À la radio, j’entends le ministre de la Santé annoncer qu’il équipe les infirmières à domicile d’une tablette numérique.
Encore une patente grandiose, je me dis, qui pavane avec un budget et des études, sans doute probantes, alors qu’aspirer les sécrétions et changer les couches d’un nourrisson ou d’un vieillard sont des actions privées de légitimité administrative.
Faut-il s’étonner que sur cette question, et d’autres, le Dr Gaétan Barrette soit tant dissocié du sens commun ? L’organisation des soins à domicile, les conditions de vie et la rémunération des infirmières, le soutien des services professionnels en CLSC désertés au profit de ses McCliniques, l’absence de nouveaux préposés aux bénéficiaires… jusqu’au pain de savon, à n’utiliser qu’une fois la semaine.
Diafoirus, le médecin décrit par Molière dans Le malade imaginaire, n’est pas mort, et il est toujours aussi vaniteux. Nourris par les diktats qui construisent leur propre mythologie, lui et les siens auront construit des mégas-hôpitaux, comme s’ils avaient érigé des opéras sans livrets, ni musiciens, ni guichets.
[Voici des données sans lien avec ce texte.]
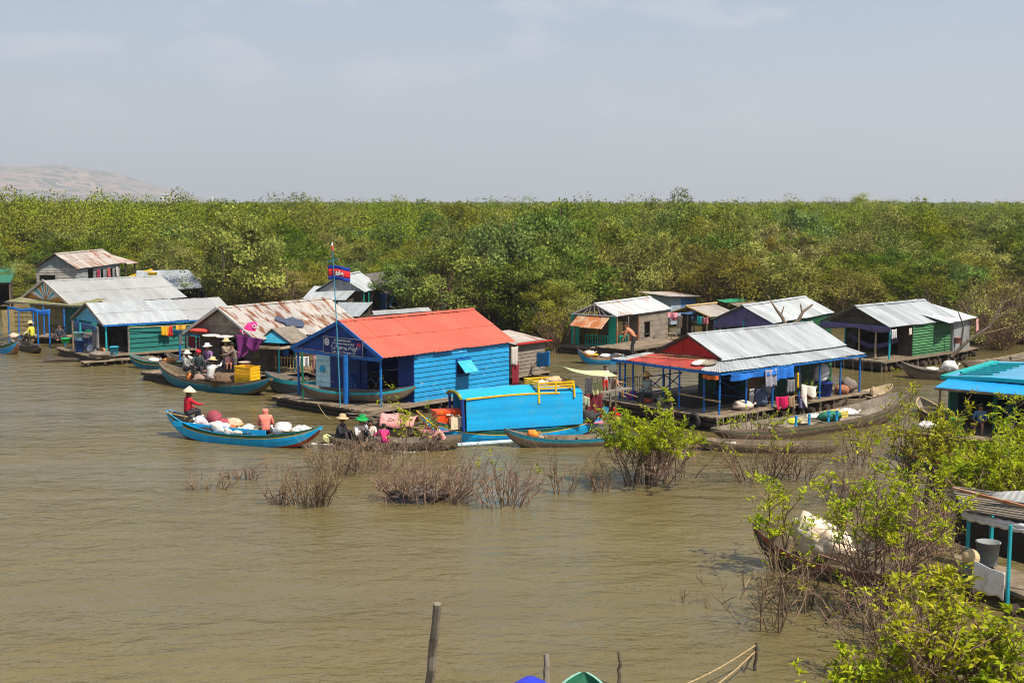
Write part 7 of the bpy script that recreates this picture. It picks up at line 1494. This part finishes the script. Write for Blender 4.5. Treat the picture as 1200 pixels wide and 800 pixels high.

Dans l’auto, j’improvise une conférence sur l’involution de notre système de santé. L’exiguïté des années Couillard-Barrette nous aura contraints, moi et mes meilleurs collègues, à ne pas pouvoir faire le meilleur pour les enfants et leurs familles. L’étau aura épuisé les plus grandes infirmières, les aura humiliées aussi, vraiment, en créant au sein même des établissements de petites cellules de surveillance aptes à exercer un terrorisme ordinaire sur celles et ceux qui entendaient parler « vrai ».